From the time he was hired in February, even though he is not a full-time teacher at Banning, Hazelton has been at the school nearly every day, running the weight program, holding spring drills, taking the team to passing leagues.

"I'm having an absolute ball here," he said in his office a few weeks before school opened. "I can't hide my happiness. I have a love affair with this place and this community. The coach is a big thing here--and I've taken advantage of it. I have a feeling Chris Ferragamo is more responsible than any other person for Wilmington being what it is, because everyone looks at Banning and takes great pride in what they've done.

"I like having Ferragamo nearby. People think they must have hired some kind of fool here because I'm always smiling. Chris is not intimidating as a predecessor because when you see him face to face he's such a down-to-earth human being. I've looked at film of his teams and think they did as much with the kids' spirit and diehardness as with X's and O's."
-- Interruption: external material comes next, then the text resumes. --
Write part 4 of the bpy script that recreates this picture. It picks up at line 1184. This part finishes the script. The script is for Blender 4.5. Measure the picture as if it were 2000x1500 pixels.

Hazelton, a Los Angeles native, has been coaching virtually from the time he left high school. He put in two stints, most recently from 1982 to 1985, as coach at Montclair Prep, a small private school in the San Fernando Valley, and was an assistant at Crenshaw from 1978 to 1981. His record at Montclair was impressive, including an appearance in the CIF Inland Conference championship game in 1985.

Last year he was a volunteer assistant to Ted Tollner at USC, and he was set to join Larry Smith's new staff there this year. Then, last winter, he picked up a newspaper and saw that Ferragamo was taking the Harbor College job. He immediately called Banning Principal Estella Pena.

"She wasn't sure Chris was leaving. She said he'd threatened to leave before. But the newspaper article sounded very conclusive to me. I persisted that we meet. I told her, 'Don't you think you should have some option open?' I was probably the first interview. She did a lot of research--somehow that ended up in my favor. I think I got a good recommendation from USC."

Hazelton said there probably wasn't another high school he would have applied to, certainly not on the spur of the moment. "I didn't consider it until I saw the paper. I wasn't looking around.

"When I left Montclair it was to get into college ball and stay there. I wanted to stay at USC. Things were going good there. I liked it. But the Banning name has such a mystique. This was an immediate opportunity to be a head coach at one of the finest jobs in America."

The transition was made official--and easier--when Ferragamo introduced Hazelton to the team and talked to the players about maintaining the Banning tradition. Hazelton said if he went through a testing period with the players, it was ironed out by spring drills.

"I started the weight program and got out on the field with them," he said. "They had to know if I was a good football coach--and they know good football coaches. They also know strategy--the X's and O's. I think it took into spring ball for them to be dead sure they were satisfied with the techniques they were learning and the offenses and defenses we were using."

Banning lineman Mike Alexander, one of two returning starters and a preseason prep All-American, said, "It seems like he knows what he's doing. He knows how to motivate us. He's gotten things together. A lot of people have doubts, but I think we'll dispel the doubts. We have a lot of unity."

Rumors of mass transfers to Carson have not materialized. Alexander said a couple of players may have considered it but "our hearts are at Banning no matter what. Most of the guys feel that way."

Alexander said the players were surprised when Ferragamo resigned but accepted Hazelton by spring. "He seemed pretty good, we just had to get used to it. It worked out good; we adapted."

One piece of advice Ferragamo gave Hazelton was not to over-coach. "These kids will work so hard for you that you can get accomplished anything that you want," Hazelton said. "They'll run themselves to exhaustion. 'Don't do too much,' Chris told me. You have to allow their emotion to come through, not burn them out."